You're right John. I began my commercial flying at age 45 in a Jetstream 31. I finished in the Do328. At age 60--pop! You're a cindrella. Love of flying is the only thing that kept me there.
Maybe if the airlines, FAA and congress would stop trying to destroy GA we would not be in quite as bad of mess...... maybe.
The fear is not of a pilot shortage. It is a fear of a shortage of pilots who will work for $19,000 per year.

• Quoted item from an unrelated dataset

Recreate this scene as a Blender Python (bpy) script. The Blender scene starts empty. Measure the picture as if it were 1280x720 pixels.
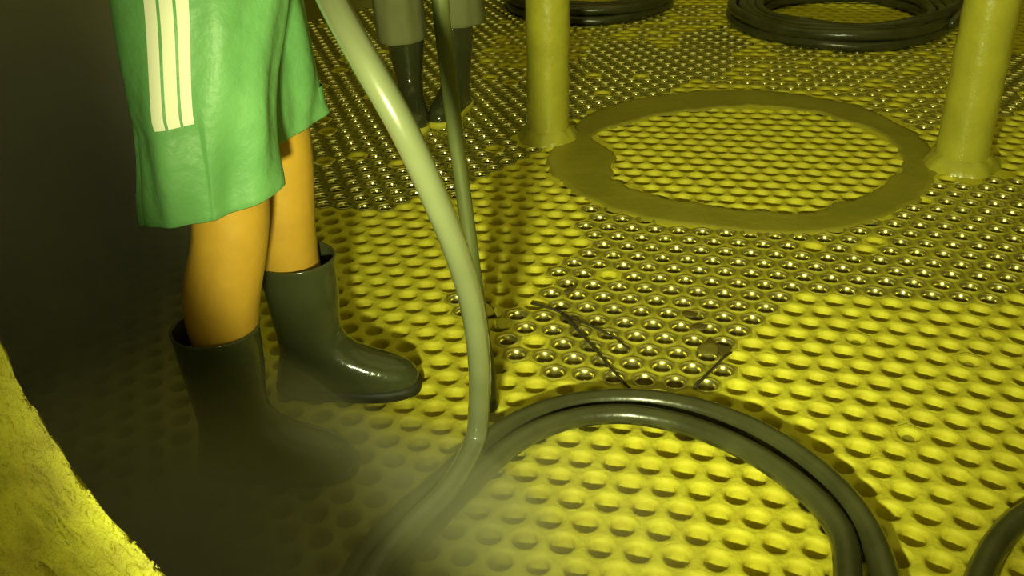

Exactly! Jackass management.
Well, both pilots in the Colgan crash were well above 1500 hours. The other thing as noted in the story is that the rule emphasizes quantity over quality of training. If I read the rules right, both people in the pointy end must have ATP's. That can put a very inexperienced right seat in place. To me a right seat should be for some learning under an experienced left seat. I think 250 hours as it was is probably too little but 1500 hours is way too much. That said, other than the Colgan crash in which quantity of hours was not a factor, there weren't any serious accidents related to low hours in the right seat. I think the mandatory retirement age should have been done away with although it did not have that much bearing on the regionals. IMHO
I agree 100%, Preacher. As I have stated to anyone who would listen, that build-up time from Commercial license (250 hrs) to ATP (1,500 hrs) is usually gained by becoming a Flight Instructor. That's the way I built up my time to ATP and can speak from experience I learned more about flying by going from A to B than by teaching people how to fly. Captains are there to guide that inexperienced FO. Instructing just doesn't do it. Quality not quantity determines the capabilities in the pointy end. Beef up the cross country and instrument time requirements to maybe 500 hrs total time. Then the airline, regional, Part 135 charter companies need to do their part with a very detailed and intense training program to weed out the ones that just cannot cut it. Let the FO grow in the position - not build up hours teaching.
Most of the guys I know who instructed say they learned a lot from it. It certainly gives you a knowledge base from which later decision making stems from.
Captains are not there to guide the inexperienced FO. That's what it devolved to, but is not the intent in the modern cockpit. He is there to be the final authority on the safe operation of the aircraft. Not to wet nurse an inexperienced FO though his first cloud.
Certain airline training departments proved themselves incapable of "weeding out" the pilots who were weak. What would you expect the feds to do? Continue status quo?
Captains are not there to guide the inexperienced FO. That's what it devolved to, but is not the intent in the modern cockpit. He is there to be the final authority on the safe operation of the aircraft. Not to wet nurse an inexperienced FO though his first cloud.
Certain airline training departments proved themselves incapable of "weeding out" the pilots who were weak. What would you expect the feds to do? Continue status quo?
I certainly don't have all the answers but to me the CFI route, if one is not careful, can be like the blind leading the blind. I don't think a Captain is made to wet nurse either but 10-15000 hours is certainly a bed of information to learn from and a lot more than one may get from a training department.